“I don’t even know the proper words to [explain] how excited I am to get nominated for this particular project,” reveals Dondraico Johnson while discussing his recent Emmy nomination for choreographing National Geographic’s “Genius: Aretha.” The bioseries starring Cynthia Erivo has landed Johnson his first Emmy nod for Outstanding Choreography for Scripted Programming after more than two decades working with some of the industry’s top performers including Michael Jackson, Janet Jackson, Madonna and Jennifer Lopez. Watch the exclusive video interview above.

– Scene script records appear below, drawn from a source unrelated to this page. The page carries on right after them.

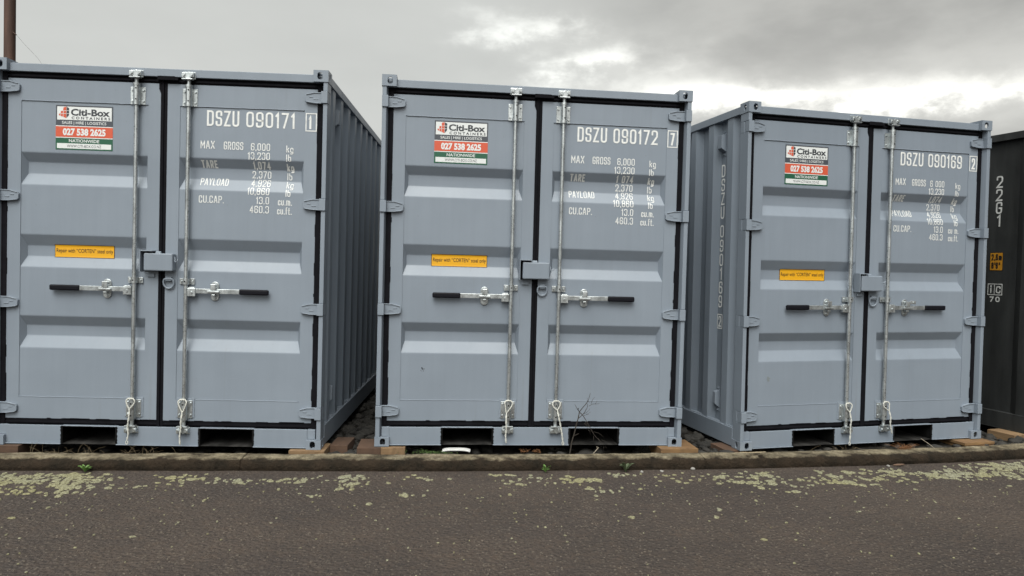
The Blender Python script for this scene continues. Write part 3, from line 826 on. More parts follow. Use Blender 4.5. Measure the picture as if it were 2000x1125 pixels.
def sign(door, u0, ztop, w, h):
    """hire company sign: layered flat print"""
    b = MB()
    PL = lambda lift: (lambda x, y: (u0 + x * w, DP - .0015 - lift * .0006, ztop - y * h))
    R_ = lambda x0, x1, y0, y1, mi, lift: b.add([PL(lift)(x0, y0), PL(lift)(x1, y0), PL(lift)(x1, y1), PL(lift)(x0, y1)], [(0, 1, 2, 3)], mi)
    R_(0, 1, 0, .46, 1, 0); R_(0, 1, .46, .735, 0, 0); R_(0, 1, .735, 1, 3, 0)
    R_(.022, .978, .032, .330, 0, 1); R_(0, 1, .478, .715, 2, 1); R_(.025, .975, .858, .972, 0, 1)
    T = lambda s, x0, x1, y0, y1, mi, bold=.02: ftext(b, s, x0, x1, y1, y0, PL(2), mi, bold)
    # the mark: stacked boxes, red fronts and grey flanks
    Y = lambda px, py: ((px - 200) / 1125, (py - 118 - (px - 200) * .045) / 900)
    def pg(pts, mi, l): b.add([PL(l)(*Y(*p)) for p in pts], [tuple(range(len(pts)))], mi)
    pg([(258, 292), (297, 287), (297, 240), (345, 236), (345, 172), (405, 160), (405, 392), (258, 326)], 2, 2)
    pg([(410, 161), (460, 190), (460, 328), (410, 388)], 4, 2)
    for (p0, p1) in (((297, 240), (460, 240)), ((258, 296), (460, 300)), ((345, 240), (345, 365)), ((297, 290), (297, 340))):
        d = 4; (x0, y0), (x1, y1) = p0, p1
        pg([(x0 - (d if x0 == x1 else 0), y0 - (0 if x0 == x1 else d)), (x1 - (d if x0 == x1 else 0), y1 - (0 if x0 == x1 else d)), (x1 + (d if x0 == x1 else 0), y1 + (0 if x0 == x1 else d)), (x0 + (d if x0 == x1 else 0), y0 + (0 if x0 == x1 else d))], 0, 3)
    T('Citi-Box', .262, .945, .075, .232, 4, .035)
    T('C O N T A I N E R S', .275, .955, .250, .312, 4, .03)
    T('SALES | HIRE | LOGISTICS', .11, .885, .360, .442, 0, .012)
    T('027 538 2625', .125, .875, .515, .680, 0, .045)
    T('NATIONWIDE', .235, .765, .762, .832, 0, .015)
    T('WWW.CITI-BOX.CO.NZ', .20, .80, .885, .946, 4, 0.0)
    return b.obj('hire_sign', [MSW, MSG, MSR, MSGR, MSD], door)


def repair_sticker(door, u0, z0, w=.400, h=.088):
    b = MB(); N, K = 6, 10
    def pl(lift): return lambda x, z: (x, surf_d(x, z) - .0016 - lift * .0008, z)
    for m_i, lift, ins in ((1, 0, 0), (0, 1, .0035)):
        vs = []
        for j in range(K + 1):
            for i in range(N + 1): vs.append(pl(lift)(u0 + ins + (w - 2 * ins) * i / N, z0 + ins + (h - 2 * ins) * j / K))
        b.add(vs, [(j * (N + 1) + i, j * (N + 1) + i + 1, (j + 1) * (N + 1) + i + 1, (j + 1) * (N + 1) + i) for j in range(K) for i in range(N)], m_i)
    ftext(b, 'Repair with “CORTEN” steel only', u0 + .012, u0 + w - .010, z0 + .026, z0 + .062, pl(2), 1, .008)
    return b.obj('repair_sticker', [MYEL, MINK], door)


def markings(door, num, chk, dx=0.0, tare='1,074', gross='6,000', cum='cu.m.'):
    place = lambda x, z: (x, surf_d(x, z) - .0018, z)
    th = .0128
    b = MB()
    text(b, 'DSZU', 1.391 + dx, 2.198, .106, th, width=.217, place=place)
    text(b, num, 1.655 + dx, 2.198, .106, th, width=.330, place=place)
    b.obj('serial_number', MWHITE, door)
    b = MB()
    x0, x1, z0, z1 = 2.060 + dx, 2.130 + dx, 2.187, 2.305
    fr = [Vector(p) for p in ((x0, z0), (x1, z0), (x1, z1), (x0, z1))]
    ribbon(b, fr, True, .007, place)
    text(b, chk, 2.078 + dx, 2.200, .090, .0135, xscale=.78, place=place)
    b.obj('check_digit', MWHITE, door)
    t2 = .0056
    zz_ = [2.041, 1.979, 1.917, 1.856, 1.797, 1.739, 1.676, 1.614]
    rows = (('gross_weight', (('MAX', 1.351, 2.043, .095), ('GROSS', 1.507, 2.041, .131)), (gross, '13,230'), ('kg', 'lb')),
            ('tare_weight', (('TARE', 1.351, 1.916, .108),), (tare, '2,370'), ('kg', 'lb')),
            ('payload_weight', (('PAYLOAD', 1.345, 1.796, .188),), ('4,926', '10,860'), ('kg', 'lb')),
            ('cubic_capacity', (('CU.CAP.', 1.345, 1.674, .168),), ('13.0', '460.3'), (cum, 'cu.ft.')))
    for k, (nm, heads, nums, units) in enumerate(rows):
        b = MB(); th1 = (t2, .0084, .0050, t2)[k]                  # strokes thickened on the shaded rib slope, thinned on the lit one
        for s_, x, z, w in heads: text(b, s_, x + dx, z, .054 if k == 0 else .050, th1 + .0003, width=w, place=place)
        for j in (0, 1):
            z = zz_[2 * k + j]
            text(b, nums[j], 0, z, .050, th1 if j == 0 else t2, xscale=.96, right=1.819 + dx, place=place)
            if len(units[j]) == 2: text(b, units[j], 1.929 + dx, z - .006, .048, th1 if j == 0 else t2, xscale=.95, place=place)
            else: text(b, units[j], 0, z - .004, .050, t2, xscale=.80, right=1.973 + dx, place=place)
        b.obj(nm, MWHITE, door)


# ------------------------------------------------------------------ the three grey containers
def kids(o): return [c for c in COL.objects if c.parent == o]


def dup(o, parent=None):
    c = o.copy(); COL.objects.link(c); c.parent = parent
    m = {o: c}
    for ch in kids(o): m.update(dup(ch, c))
    return m


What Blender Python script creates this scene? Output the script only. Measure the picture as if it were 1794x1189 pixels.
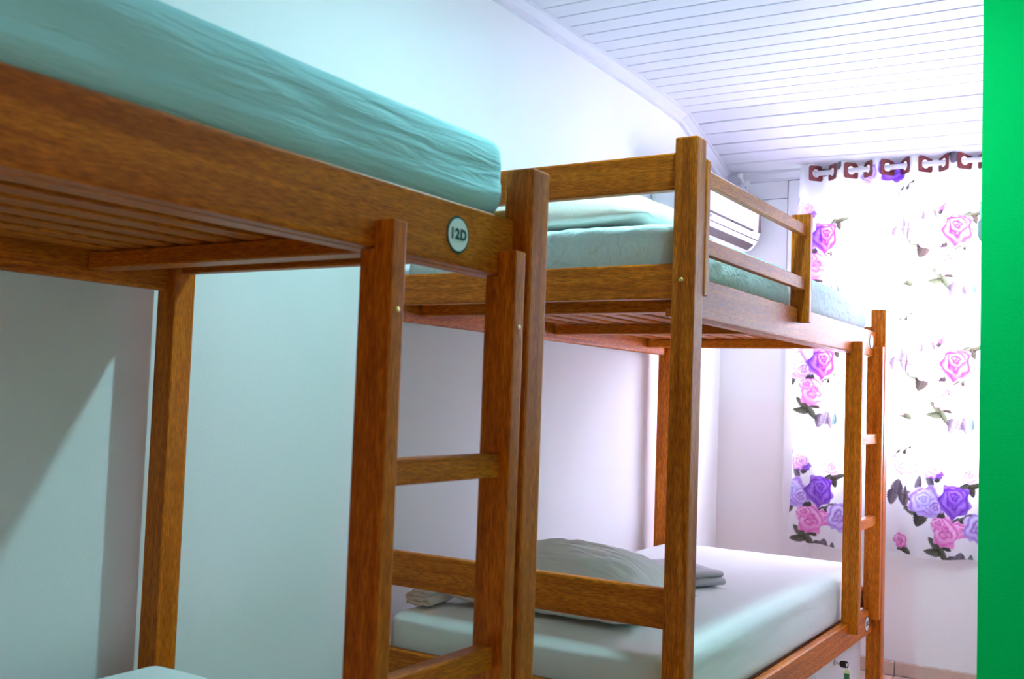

Although Johnson has worked primarily with performers who dance in the past, working on the Aretha Franklin project came naturally. “She wasn’t necessarily a dancer, she was known for her voice,” he explains. “But you could tell that she had an eye and a respect for the movement and the dance. She may not have been doing a lot of Janet Jackson or Michael Jackson moves, but those background singers were always dancing and moving. Her band was always moving. So the voice was her, but every great showman knows the whole show is what matters. She was the heartbeat of the movement.”
“You could tell that she grew up in the church,” Johnson adds. “She allowed the music to move her body and she had a vibe and a pocket that’s just as soulful as her voice was. It was really cool to recreate and build on somebody like that.” The choreographer grew up listening to the music icon’s songs, with favorites including “Rocksteady,” “Giving Him Something He Can Feel”, “Jump” and “all the music from the ‘Blues Brothers’ soundtrack.” “The music was already embodied in my spirit so I knew what it would take to pull this off.”
One of the highlights for Johnson was recreating the Queen of Soul’s 1979 performance at the Aladdin Theatre in Las Vegas. “Doing choreography for a period piece is a fine line,” he explains. “You do the research and you look at how this person moved, but as a choreographer you have to take it and create your own. If not, then that’s not your choreography. In my head I was like, ‘If I was in Las Vegas in 1979 listening to Aretha Franklin, what would that look like?’ Then I went into the lab and started to create and make up steps and figure out what felt good on the body and what looked good on the stage. But I had to make sure it was authentic to the time period. I can’t do these new millennial TikTok dances in 1979.”
Being the sole choreographer on this series brought Johnson back to being a little boy from South Carolina who idolized MC Hammer. “I would be in my room dancing to music by myself and creating my own things,” he says. “I was a MC Hammer fanatic! I thought [“Genius: Aretha”] was going to be challenging, going into this alone with no assistant or nobody, and to be able to produce what came out made me super proud. And to be nominated for something I did all alone? It was like, ‘You did it Draico! You did it!’ It made me feel like a little boy all over again dancing in my room by myself.”